-Serena Williams torna a disputare una partita ufficiale dopo tempo immemore, facendo attendere la sua presenza come nettare divino in un circuito che di lei, pur non ammettendolo, ne ha eterno bisogno. L’intero torneo, infatti, annunciava da tempo la presenza dell’americana nel tabellone principale, vantandosi della sua partecipazione con gli organizzatori che non erano stati in grado di far cedere l’assoluto rifiuto nei confronti del gioco mostrato dal momento del parto ad oggi.
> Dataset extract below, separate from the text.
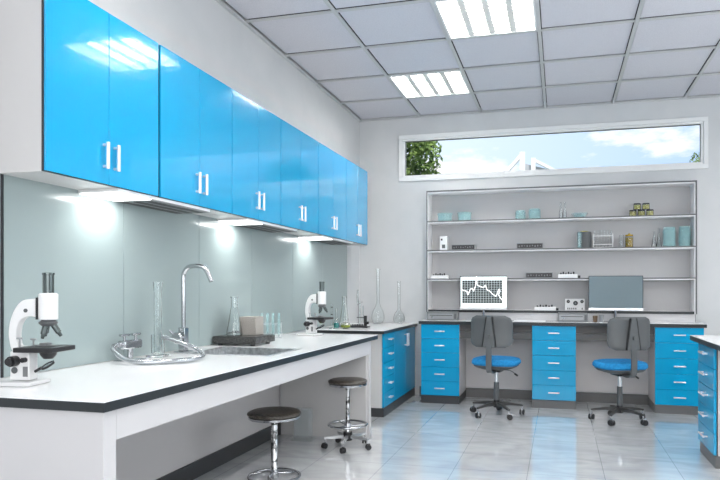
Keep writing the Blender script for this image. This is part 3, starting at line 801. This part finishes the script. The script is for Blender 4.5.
aj = jar((.697, SYc, S2), .040, .128, M_glass, 'rounded amber yellow jar with a knob lid on the second shelf', content=M_amber, lid=M_amber, name='glass_jar')
MB().lathe([(0, .132), (.010, .132), (.012, .142), (0, .150)], M_amber, seg=16).build('knob', aj)
erlenmeyer('conical_flask', (.938, SYc, S2), .160, .027, .009, 'shorter clear flask left of the teal jars on the second shelf')
erlenmeyer('conical_flask', (.988, SYc+.02, S2), .200, .027, .009, 'taller narrow clear flask beside the left teal jar')
jar((1.083, SYc, S2), .060, .195, M_teal, 'large teal jar on the second shelf, left of the two', lid=M_teal, group='large teal jars')
jar((1.228, SYc, S2), .058, .200, M_teal, 'large teal jar at the right end of the second shelf', lid=M_teal, group='large teal jars')
# third shelf and bottom board: white power boxes
def strip_box(loc, w_, h, label, black_end=True):
    r = thing('power_box', label, 'device', loc, group='low white boxes with dark knobs')
    MB().box(-w_/2, w_/2, -.04, .05, 0, h*.62, M_devwhite, .003).build('case', r)
    for k in range(6):
        x = -w_/2+.03+(w_-.07)*k/5
        MB().cyl((x, -.01, h*.62), (x, -.01, h*(.85+.15*(k % 2))), .008, M_dark, 10).build('knob', r)
    if black_end: MB().box(w_/2+.001, w_/2+.028, -.035, .03, 0, h*.4, M_dark, .002).build('plug', r)
    return r
strip_box((-1.290, SYc-.03, S3), .19, .058, 'low white box with dark knobs at the left end of the third shelf', False)
strip_box((.082, SYc-.03, S3), .20, .066, 'low white box with dark knobs on the third shelf, left of the right monitor')
strip_box((-.150, SYc-.03, S4), .22, .060, 'low white box with dark knobs on the lowest board')
mt = thing('meter', 'white meter box with three round black dials left of the right monitor', 'meter', (.155, SYc-.03, S4))
MB().box(-.100, .100, -.04, .05, 0, .122, M_devwhite, .005).build('case', mt)
for x, z, q_ in ((-.068, .095, .017), (.070, .095, .017), (.005, .078, .024)):
    MB().cyl((x, -.040, z), (x, -.050, z), q_, M_dark, 20).cyl((x, -.050, z), (x, -.054, z), q_*.4, M_silver, 12).build('dial', mt)
for k in range(6):
    x = -.072+.02*k if k < 5 else .072
    MB().box(x-.005, x+.005, -.046, -.040, .012, .030, M_dark, .001).build('switch', mt)

# ------------------------------------------------------------------ monitors
def monitor(loc, w_, h, label, on, tilt=0):
    """h = panel height, bottom edge lifted above the desk"""
    r = thing('monitor', label, 'monitor', loc, radians(tilt), group='flat monitors on the desk')
    z0 = .118
    fm = M_screen_on if 0 else M_dark
    MB().box(-.10, .10, -.055, .075, .0005, .010, M_silver, .003).build('base', r)
    MB().cyl((0, .03, .008), (0, .02, z0+.10), .014, M_chrome, 16).box(-.03, .03, .012, .030, z0+.02, z0+.13, M_grey, .003).build('stand', r)
    MB().box(-w_/2, w_/2, -.012, .014, z0, z0+h, fm, .003).build('casing', r)
    MB().box(-w_/2, w_/2, -.0145, -.012, z0, z0+.024, M_devwhite if on else M_handle, .001).build('chin', r)
    if not on:
        MB().box(-w_/2+.006, w_/2-.006, -.0135, -.0121, z0+.0245, z0+h-.006, M_screen_off).build('screen', r)
    else:
        s = MB().box(-w_/2+.010, w_/2-.002, -.0135, -.0121, z0+.0245, z0+h-.009, M_screen_on).build('screen', r)
        # chart: dark field, pale grid, jagged line
        cx0, cx1, cz0, cz1 = -w_/2+.026, w_/2-.048, z0+.066, z0+h-.046
        m = MB().box(cx0, cx1, -.0142, -.0136, cz0, cz1, M_screen_dark)
        nx, nz = 15, 10
        for k in range(nx+1):
            x = cx0+(cx1-cx0)*k/nx; m.box(x-.0014, x+.0014, -.0147, -.0143, cz0, cz1, M_grid)
        for k in range(nz+1):
            z = cz0+(cz1-cz0)*k/nz; m.box(cx0, cx1, -.0147, -.0143, z-.0012, z+.0012, M_grid)
        m.build('chart', s)
        pts = [(105, 205), (150, 215), (160, 250), (185, 195), (205, 190), (215, 215), (235, 165), (244, 80), (250, 160), (290, 175), (312, 182), (330, 158), (345, 205), (370, 212), (395, 240), (430, 262), (460, 195), (468, 215), (452, 245), (485, 295)]
        q = [Vector((cx0+(cx1-cx0)*(a-105)/385, -.0155, cz1-(cz1-cz0)*(b_-115)/210)) for a, b_ in pts]
        m = MB()
        for a, b_ in zip(q, q[1:]): m.cyl(a, b_, .0040 if b_.z < cz1 and a.z < cz1 else .003, M_line, 6)
        m.build('chart_line', s)
    return r
M_grid = mat('chart_grid', (.5, .55, .55), .4, emit=(.8, .9, .9), es=.38)
monitor((-.785, 6.715, DZ), .498, .355, 'lit monitor showing a jagged white chart on a grid', True)
monitor((.545, 6.715, DZ), .522, .350, 'dark grey blue switched off monitor behind the right office chair', False)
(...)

Pur indossando una mise orrenda (simile più ad una muta che ad un completo vero e proprio) e mettendo in campo una reattività lontana anni luce da un livello accettabile, batte Kristina Pliskova e lo fa in due set.
Inutile sottolineare come, affrontando una giocatrice differente dalla ceca, tatticamente mononeuronica dalla nascita, le chance per Serena di vincere una partita siano prossime allo zero. Basta giocare due palle in angoli diversi che l’americana arranca, rincorre e sbaglia.
Se colpisce da ferma, però, dimostra ancora di essere la migliore al mondo, impattando con uno chiocco sordo che fa sorridere gli appassionati di tecnica.
Condizione non all’altezza, ma comunque vittoria. Non è cosa da tutti.
-Ero convinto che il terzo set sarebbe finito nelle tasche di Simone Bolelli, trovatosi in vantaggio 6-3 nel tiebreak mostrando fiammate di candore tennistico degne di nota, fino a quando Nadal, costretto ad affrontare tre set point consecutivi, non mi ha fatto capire in modo inequivocabile il motivo per il quale, sul rosso, abbia instaurato la più tremenda e duratura dittatura della storia. Simone veleggiava fiero, schiacciando la palla con dritti virulenti ed accarezzandola talvolta prodigandosi in smorzate millimetriche, entrando a piedi pari in quella che, gli esperti anglofoni, chiamano “the zone”, la condizione nella quale tutto ciò che provi risulta vincente. Rafa serve, ace al centro, 6-4. Di nuovo al servizio, prima dentro, dritto anomalo sulla riga, volee di rovescio, 6-5. Serve Bolelli, prima potente, risposta di Nadal che atterra sulla riga. Simone spinge, Nadal incassa, cambia lungolinea, si sposta dall’angolo destro, dritto incrociato che scorre sibilando.
Tre punti vinti, dominando la scena e non lasciando all’altro il potere di decidere.
Dal 6-6 si seguono i servizi, poi lo spagnolo chiude 11-9.
Ed è game set and match, l’ottantesima vittoria a Parigi.
-Maria Sharapova esce da un thriller potenzialmente letale, dopo essere stata in vantaggio sull’olandese Hogenkamp ed aver rischiato la rimonta beffarda. Il livello della siberiana, rispetto a quello che le ha causato un’ecatombe di incontri alla portata negli ultimi sei mesi, pare decisamente migliorato e quando il tennis non arriva in soccorso, le bionde urla caricano una personalità ingombrante che si fa strada tra le trame dell’incontro e schiaccia l’avversaria sui teloni. Potrebbe perdere al prossimo turno, oppure vincere il torneo. La cosa si fa interessante.
-Tutto regolare per Fabio Fognini, che dispone a proprio piacimento di Andujar battendolo in tre set. Il ligure è atteso da Ymer e successivamente, a livello teorico, da Edmund, giocatore in ascesi ma tutto tratte specialista del rosso. Il tabellone non è dei più complessi, si può provare il piazzamento di rilievo, soprattutto considerando la qualità celata di Fognini. L’esaltazione inconscia ma letale che lo assale prepotentemente nei match giocati da sfavorito.
Dal vostro cronista è tutto, a domani.